- **WORK TO COMPLETE**:
Copy out each line that has "starting" in it.

:: MATERIAL SHOWN

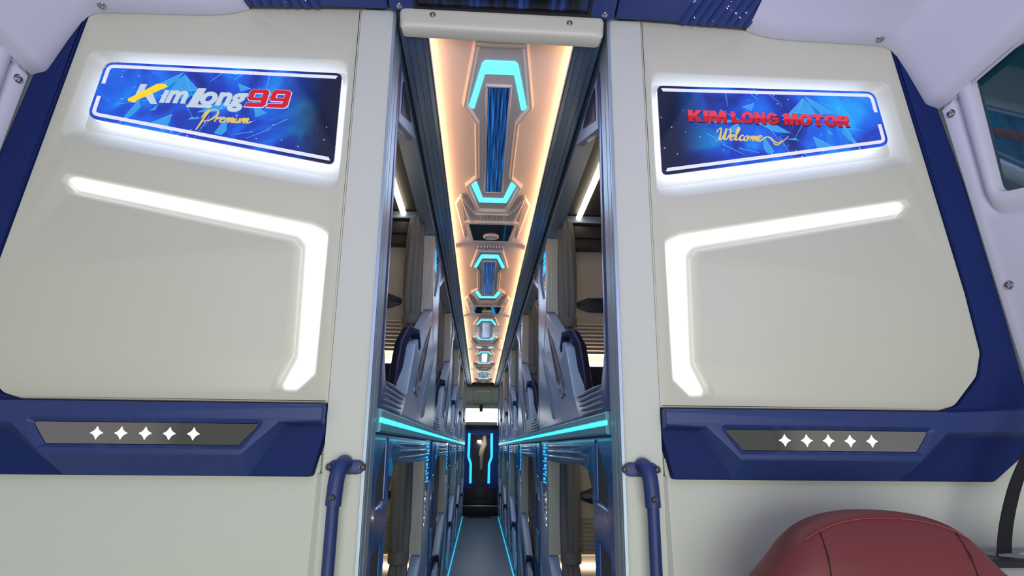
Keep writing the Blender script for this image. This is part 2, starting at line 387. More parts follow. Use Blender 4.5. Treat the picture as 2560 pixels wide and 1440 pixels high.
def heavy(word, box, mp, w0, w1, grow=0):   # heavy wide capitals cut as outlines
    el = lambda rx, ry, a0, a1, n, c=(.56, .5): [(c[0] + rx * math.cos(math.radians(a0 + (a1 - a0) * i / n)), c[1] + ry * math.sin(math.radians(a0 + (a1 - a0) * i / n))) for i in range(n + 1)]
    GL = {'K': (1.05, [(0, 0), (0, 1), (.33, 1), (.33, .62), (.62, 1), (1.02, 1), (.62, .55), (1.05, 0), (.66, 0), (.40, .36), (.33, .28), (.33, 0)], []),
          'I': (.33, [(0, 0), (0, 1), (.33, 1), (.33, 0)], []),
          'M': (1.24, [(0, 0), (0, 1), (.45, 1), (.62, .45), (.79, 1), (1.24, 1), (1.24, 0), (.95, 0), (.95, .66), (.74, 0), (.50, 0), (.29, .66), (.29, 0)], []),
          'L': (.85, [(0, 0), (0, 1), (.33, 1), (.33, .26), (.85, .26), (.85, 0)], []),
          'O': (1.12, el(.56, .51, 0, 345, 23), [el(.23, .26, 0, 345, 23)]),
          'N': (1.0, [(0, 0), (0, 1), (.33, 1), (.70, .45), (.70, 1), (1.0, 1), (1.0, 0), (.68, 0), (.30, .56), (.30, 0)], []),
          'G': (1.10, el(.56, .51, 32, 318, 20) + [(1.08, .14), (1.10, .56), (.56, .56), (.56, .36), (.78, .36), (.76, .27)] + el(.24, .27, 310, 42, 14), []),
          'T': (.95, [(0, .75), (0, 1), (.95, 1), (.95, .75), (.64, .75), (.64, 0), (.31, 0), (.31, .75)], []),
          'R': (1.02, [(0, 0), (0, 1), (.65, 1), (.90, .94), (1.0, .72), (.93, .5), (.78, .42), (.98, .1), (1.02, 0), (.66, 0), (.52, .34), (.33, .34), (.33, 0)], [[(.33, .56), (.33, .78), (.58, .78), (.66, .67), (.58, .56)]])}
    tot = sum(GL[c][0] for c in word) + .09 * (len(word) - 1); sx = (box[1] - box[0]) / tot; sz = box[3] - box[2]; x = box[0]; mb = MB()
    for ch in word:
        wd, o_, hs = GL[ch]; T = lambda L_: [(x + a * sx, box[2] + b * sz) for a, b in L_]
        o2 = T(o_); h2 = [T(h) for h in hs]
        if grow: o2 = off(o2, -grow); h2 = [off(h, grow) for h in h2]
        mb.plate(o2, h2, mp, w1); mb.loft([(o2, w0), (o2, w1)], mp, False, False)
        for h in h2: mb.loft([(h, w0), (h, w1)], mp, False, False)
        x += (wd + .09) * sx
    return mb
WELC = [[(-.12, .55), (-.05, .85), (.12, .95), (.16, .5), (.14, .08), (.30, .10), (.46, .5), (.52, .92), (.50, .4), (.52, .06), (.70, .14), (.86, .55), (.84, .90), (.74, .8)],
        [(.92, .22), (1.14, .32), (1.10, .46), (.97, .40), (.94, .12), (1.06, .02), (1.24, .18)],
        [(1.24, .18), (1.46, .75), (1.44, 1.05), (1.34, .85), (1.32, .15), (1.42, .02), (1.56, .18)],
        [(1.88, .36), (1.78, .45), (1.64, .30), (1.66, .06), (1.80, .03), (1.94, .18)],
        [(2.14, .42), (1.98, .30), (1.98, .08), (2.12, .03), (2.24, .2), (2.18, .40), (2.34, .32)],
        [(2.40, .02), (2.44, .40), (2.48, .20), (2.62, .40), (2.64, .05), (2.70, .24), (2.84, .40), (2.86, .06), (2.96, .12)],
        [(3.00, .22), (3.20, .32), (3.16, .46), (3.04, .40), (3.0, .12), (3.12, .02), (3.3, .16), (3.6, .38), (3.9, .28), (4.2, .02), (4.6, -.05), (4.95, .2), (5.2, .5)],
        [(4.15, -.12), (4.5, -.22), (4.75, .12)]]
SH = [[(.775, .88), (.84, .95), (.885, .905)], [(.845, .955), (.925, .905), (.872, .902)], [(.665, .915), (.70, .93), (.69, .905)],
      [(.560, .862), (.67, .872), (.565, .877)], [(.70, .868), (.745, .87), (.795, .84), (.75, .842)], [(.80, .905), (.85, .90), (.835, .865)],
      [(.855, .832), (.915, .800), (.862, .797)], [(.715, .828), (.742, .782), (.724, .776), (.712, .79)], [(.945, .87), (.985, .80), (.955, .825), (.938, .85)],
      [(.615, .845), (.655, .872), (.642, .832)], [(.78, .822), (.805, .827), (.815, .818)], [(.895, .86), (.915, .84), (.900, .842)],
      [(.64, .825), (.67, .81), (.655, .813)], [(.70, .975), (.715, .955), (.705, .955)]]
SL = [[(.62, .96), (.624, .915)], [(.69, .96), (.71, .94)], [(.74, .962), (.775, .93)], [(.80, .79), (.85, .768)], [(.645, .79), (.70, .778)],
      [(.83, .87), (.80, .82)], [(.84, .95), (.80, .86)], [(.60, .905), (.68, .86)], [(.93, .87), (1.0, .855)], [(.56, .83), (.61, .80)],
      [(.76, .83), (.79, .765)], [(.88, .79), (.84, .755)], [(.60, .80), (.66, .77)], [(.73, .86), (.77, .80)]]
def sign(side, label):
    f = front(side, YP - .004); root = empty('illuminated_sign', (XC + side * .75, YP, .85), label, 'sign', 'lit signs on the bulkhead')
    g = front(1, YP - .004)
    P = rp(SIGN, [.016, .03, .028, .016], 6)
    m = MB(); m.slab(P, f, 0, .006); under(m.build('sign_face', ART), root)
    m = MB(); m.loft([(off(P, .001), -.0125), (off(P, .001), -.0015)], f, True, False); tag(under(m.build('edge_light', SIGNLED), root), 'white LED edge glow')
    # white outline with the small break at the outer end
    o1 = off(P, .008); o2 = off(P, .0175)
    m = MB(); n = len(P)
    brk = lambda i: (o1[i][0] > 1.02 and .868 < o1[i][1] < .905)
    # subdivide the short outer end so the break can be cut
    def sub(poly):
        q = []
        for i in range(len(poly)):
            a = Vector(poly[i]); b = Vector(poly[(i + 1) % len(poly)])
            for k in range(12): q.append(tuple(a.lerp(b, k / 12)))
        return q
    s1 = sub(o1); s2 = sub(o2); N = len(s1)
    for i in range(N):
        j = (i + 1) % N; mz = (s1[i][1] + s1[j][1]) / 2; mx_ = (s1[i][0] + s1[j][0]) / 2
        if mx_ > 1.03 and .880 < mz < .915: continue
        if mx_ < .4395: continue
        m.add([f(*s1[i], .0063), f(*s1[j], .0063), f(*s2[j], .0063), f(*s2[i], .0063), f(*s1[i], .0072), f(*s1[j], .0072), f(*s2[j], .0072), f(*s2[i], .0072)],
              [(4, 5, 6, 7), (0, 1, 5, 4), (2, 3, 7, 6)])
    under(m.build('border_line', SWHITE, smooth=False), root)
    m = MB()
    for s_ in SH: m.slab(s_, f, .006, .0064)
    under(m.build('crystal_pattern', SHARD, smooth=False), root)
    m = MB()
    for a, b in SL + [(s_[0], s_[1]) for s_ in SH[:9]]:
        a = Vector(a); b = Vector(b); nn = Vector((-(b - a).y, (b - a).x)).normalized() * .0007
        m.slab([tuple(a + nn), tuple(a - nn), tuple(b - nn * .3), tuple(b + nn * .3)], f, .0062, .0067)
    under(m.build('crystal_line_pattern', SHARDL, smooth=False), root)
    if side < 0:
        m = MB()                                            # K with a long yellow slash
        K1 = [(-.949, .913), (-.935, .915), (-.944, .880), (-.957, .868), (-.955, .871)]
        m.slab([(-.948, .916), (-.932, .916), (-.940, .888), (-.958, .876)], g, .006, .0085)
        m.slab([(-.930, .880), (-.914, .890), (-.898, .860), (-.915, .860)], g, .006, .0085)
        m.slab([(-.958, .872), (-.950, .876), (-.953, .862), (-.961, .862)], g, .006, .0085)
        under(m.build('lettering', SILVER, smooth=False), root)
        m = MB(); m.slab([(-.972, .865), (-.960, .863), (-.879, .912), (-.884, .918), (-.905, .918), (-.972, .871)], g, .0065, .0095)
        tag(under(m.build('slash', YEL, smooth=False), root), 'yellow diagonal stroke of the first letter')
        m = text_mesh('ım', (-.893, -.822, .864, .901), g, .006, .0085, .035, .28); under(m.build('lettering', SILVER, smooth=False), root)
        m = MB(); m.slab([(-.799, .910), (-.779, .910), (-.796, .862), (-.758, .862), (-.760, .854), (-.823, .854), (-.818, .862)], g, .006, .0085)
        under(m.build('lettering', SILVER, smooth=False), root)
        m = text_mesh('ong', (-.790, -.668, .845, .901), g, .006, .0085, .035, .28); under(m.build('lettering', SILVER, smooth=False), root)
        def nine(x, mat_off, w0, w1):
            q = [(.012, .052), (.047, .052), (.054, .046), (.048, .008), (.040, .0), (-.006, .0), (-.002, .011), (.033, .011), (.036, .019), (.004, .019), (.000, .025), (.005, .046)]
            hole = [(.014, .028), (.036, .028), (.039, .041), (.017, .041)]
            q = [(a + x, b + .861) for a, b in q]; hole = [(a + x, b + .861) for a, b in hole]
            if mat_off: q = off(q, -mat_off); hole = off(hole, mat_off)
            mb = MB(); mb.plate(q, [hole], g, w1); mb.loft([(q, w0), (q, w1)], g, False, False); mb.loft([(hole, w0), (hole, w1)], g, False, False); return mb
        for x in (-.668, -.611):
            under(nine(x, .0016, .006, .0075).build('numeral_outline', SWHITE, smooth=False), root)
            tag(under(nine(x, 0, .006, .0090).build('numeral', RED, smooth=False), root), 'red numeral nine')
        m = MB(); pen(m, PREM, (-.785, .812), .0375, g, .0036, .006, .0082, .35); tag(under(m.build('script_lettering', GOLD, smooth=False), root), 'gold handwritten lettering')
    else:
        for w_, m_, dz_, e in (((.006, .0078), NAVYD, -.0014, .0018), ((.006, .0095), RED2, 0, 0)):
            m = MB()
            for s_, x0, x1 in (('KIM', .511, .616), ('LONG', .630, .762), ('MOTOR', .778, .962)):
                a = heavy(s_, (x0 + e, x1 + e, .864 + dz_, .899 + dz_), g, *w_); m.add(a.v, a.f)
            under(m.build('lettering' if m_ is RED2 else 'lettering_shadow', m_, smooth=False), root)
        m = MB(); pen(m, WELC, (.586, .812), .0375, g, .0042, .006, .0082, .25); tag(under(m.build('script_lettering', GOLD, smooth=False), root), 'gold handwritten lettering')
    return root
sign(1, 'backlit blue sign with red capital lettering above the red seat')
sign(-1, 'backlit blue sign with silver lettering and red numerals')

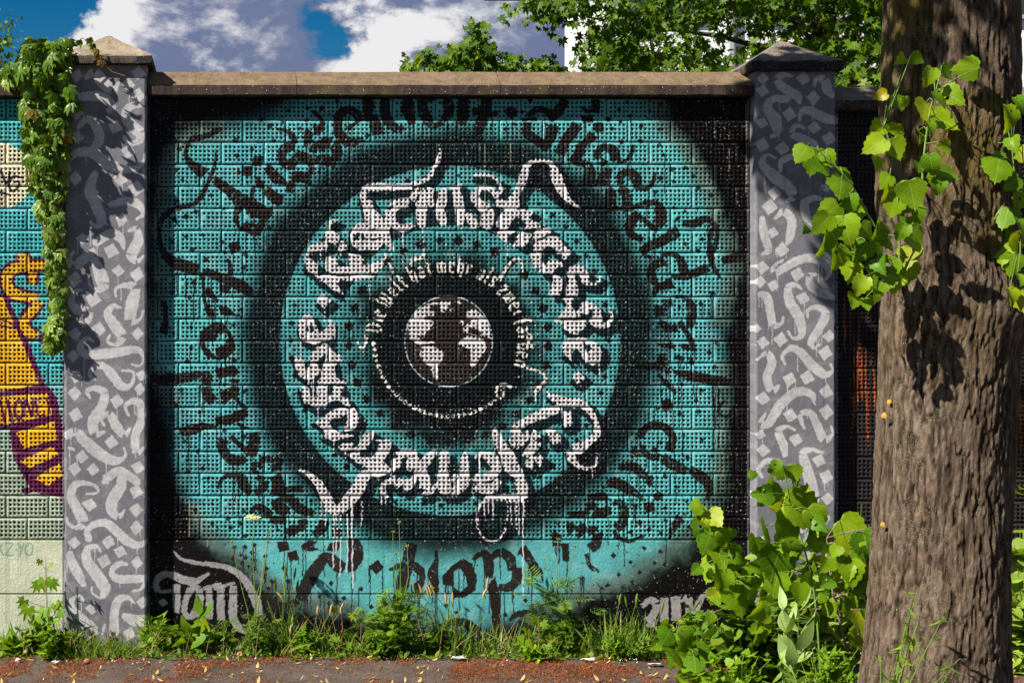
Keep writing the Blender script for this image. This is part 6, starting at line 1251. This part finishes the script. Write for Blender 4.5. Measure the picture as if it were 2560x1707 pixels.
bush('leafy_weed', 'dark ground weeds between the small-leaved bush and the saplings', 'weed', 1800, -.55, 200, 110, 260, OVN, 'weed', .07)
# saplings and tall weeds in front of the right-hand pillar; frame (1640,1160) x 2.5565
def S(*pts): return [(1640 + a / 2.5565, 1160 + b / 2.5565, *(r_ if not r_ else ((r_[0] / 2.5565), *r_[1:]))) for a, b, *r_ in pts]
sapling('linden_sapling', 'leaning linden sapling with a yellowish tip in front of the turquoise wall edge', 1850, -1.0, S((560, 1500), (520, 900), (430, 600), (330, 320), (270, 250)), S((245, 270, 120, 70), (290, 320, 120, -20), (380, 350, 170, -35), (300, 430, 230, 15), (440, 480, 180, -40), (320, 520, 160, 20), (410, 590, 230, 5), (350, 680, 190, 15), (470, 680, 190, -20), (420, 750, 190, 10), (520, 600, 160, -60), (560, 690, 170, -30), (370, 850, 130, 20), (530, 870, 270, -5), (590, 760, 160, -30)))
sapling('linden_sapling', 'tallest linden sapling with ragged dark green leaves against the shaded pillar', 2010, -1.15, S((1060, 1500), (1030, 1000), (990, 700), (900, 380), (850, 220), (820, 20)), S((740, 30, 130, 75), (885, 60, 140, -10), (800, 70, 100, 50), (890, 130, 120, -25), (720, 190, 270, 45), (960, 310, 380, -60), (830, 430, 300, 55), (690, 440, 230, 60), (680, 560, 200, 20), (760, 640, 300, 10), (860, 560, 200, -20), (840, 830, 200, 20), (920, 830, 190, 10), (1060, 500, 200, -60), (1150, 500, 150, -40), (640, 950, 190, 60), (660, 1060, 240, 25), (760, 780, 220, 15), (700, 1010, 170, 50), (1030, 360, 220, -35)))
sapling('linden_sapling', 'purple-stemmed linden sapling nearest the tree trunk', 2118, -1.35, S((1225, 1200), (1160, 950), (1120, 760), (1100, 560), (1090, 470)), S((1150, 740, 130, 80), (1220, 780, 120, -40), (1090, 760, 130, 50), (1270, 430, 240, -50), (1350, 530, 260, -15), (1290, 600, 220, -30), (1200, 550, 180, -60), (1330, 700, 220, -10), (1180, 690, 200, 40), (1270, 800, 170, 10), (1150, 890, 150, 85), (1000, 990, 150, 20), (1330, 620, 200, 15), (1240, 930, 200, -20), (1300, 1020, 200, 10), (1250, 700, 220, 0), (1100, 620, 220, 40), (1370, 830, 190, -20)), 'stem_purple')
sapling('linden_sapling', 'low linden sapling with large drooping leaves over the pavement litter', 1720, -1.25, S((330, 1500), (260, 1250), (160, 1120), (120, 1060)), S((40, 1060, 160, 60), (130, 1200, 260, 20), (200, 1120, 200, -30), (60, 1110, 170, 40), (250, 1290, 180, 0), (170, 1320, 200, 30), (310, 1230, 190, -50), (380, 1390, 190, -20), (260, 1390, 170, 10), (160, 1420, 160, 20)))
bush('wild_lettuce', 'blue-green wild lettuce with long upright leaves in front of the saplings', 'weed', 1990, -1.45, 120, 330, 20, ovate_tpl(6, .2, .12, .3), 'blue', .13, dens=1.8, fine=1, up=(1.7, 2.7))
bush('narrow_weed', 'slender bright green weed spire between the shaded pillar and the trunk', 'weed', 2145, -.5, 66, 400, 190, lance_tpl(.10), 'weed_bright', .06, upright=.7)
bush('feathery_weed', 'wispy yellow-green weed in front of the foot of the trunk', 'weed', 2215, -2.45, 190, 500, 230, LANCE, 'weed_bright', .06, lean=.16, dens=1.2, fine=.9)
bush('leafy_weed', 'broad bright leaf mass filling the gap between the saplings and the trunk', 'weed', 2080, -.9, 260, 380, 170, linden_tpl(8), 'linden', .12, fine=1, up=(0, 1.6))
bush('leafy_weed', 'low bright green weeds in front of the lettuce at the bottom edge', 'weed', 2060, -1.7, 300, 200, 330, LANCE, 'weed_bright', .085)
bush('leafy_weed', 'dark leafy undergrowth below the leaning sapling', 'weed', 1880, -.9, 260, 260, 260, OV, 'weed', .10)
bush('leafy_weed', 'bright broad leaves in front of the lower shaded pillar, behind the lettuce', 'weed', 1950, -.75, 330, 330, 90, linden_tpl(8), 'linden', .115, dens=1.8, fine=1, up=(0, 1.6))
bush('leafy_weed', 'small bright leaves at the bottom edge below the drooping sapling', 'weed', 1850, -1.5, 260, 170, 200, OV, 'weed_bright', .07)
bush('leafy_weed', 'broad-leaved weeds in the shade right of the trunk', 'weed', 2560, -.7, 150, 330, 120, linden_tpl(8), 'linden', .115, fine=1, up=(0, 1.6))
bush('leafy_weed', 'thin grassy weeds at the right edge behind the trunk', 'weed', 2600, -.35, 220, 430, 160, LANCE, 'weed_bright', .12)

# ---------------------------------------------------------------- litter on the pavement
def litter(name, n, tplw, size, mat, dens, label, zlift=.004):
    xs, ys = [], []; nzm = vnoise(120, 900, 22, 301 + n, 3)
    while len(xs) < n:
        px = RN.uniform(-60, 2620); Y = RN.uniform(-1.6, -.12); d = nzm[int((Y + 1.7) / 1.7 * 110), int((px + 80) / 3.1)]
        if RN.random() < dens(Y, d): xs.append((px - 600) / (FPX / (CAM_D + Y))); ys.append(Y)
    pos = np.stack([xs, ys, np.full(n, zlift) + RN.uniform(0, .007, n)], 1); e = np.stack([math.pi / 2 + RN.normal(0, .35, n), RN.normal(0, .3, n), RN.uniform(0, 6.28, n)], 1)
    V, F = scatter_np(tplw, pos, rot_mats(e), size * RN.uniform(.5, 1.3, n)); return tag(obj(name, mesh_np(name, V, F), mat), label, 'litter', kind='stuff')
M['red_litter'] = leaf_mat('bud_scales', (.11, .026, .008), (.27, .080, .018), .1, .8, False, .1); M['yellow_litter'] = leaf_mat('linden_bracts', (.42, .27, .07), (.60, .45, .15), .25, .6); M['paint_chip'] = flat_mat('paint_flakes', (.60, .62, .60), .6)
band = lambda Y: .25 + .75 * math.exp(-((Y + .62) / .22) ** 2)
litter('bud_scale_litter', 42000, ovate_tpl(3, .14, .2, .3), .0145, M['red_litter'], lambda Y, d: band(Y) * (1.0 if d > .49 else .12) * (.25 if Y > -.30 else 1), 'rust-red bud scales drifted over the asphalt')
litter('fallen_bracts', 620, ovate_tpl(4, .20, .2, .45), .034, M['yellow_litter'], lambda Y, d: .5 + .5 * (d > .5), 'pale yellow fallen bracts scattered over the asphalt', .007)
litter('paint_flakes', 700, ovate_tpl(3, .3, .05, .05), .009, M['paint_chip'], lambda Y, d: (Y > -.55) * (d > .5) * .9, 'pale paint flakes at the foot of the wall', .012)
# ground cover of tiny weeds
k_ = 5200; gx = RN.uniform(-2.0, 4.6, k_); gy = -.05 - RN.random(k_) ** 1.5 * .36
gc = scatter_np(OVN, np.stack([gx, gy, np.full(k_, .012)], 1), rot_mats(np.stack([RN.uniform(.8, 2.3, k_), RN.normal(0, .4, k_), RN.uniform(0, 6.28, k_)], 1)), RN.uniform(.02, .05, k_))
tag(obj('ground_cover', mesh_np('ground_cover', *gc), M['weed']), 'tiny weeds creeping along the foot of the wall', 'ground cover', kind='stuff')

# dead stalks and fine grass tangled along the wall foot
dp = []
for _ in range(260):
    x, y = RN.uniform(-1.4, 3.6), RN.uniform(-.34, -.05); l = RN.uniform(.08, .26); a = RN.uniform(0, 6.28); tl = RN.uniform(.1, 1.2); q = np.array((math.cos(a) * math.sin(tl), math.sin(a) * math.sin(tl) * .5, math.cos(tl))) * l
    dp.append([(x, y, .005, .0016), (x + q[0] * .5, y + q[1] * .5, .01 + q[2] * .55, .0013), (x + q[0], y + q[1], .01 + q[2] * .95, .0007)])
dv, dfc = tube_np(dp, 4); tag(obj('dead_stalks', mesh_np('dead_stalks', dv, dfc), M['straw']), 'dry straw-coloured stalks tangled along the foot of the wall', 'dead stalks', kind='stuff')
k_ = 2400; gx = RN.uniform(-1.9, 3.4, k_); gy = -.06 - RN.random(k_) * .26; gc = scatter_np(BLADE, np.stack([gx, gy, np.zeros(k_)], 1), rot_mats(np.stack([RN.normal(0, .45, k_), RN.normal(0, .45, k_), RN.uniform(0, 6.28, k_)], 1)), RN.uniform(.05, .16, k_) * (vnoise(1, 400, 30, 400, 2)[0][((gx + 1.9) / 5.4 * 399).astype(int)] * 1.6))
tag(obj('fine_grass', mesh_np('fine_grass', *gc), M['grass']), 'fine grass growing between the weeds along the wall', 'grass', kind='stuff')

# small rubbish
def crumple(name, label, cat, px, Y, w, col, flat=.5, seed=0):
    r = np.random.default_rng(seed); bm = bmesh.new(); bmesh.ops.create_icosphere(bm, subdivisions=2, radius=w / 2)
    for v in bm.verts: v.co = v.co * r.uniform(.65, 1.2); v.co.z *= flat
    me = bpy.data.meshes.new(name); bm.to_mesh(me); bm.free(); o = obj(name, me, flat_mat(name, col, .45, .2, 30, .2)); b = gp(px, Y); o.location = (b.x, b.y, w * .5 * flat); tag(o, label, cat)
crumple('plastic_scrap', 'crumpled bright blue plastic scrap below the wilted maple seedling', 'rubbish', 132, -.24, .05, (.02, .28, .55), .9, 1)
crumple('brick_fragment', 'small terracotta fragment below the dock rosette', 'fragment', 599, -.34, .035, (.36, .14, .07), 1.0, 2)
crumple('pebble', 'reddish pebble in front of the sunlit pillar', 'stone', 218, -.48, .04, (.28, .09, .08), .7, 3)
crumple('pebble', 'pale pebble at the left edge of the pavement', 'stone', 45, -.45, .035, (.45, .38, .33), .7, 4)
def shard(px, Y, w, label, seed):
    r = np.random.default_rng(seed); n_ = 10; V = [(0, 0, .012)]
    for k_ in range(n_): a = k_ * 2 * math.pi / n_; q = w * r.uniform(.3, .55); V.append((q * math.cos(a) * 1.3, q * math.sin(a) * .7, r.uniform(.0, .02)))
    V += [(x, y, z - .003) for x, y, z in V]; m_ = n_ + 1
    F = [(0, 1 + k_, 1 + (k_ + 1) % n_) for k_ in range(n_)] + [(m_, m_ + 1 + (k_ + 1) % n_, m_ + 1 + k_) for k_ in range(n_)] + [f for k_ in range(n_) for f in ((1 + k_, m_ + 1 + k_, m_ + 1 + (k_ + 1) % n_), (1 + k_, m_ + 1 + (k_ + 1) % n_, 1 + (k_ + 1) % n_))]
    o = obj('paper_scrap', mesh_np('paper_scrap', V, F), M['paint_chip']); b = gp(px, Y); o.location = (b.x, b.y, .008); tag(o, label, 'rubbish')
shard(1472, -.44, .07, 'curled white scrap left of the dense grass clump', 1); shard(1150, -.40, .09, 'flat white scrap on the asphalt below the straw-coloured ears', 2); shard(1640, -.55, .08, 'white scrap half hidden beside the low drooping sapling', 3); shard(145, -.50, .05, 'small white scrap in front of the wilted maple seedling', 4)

::::

- **EXERCISE RESULT**:
Keep writing the Blender script for this image. This is part 2, starting at line 387. More parts follow. Use Blender 4.5. Treat the picture as 2560 pixels wide and 1440 pixels high.
Keep writing the Blender script for this image. This is part 6, starting at line 1251. This part finishes the script. Write for Blender 4.5. Measure the picture as if it were 2560x1707 pixels.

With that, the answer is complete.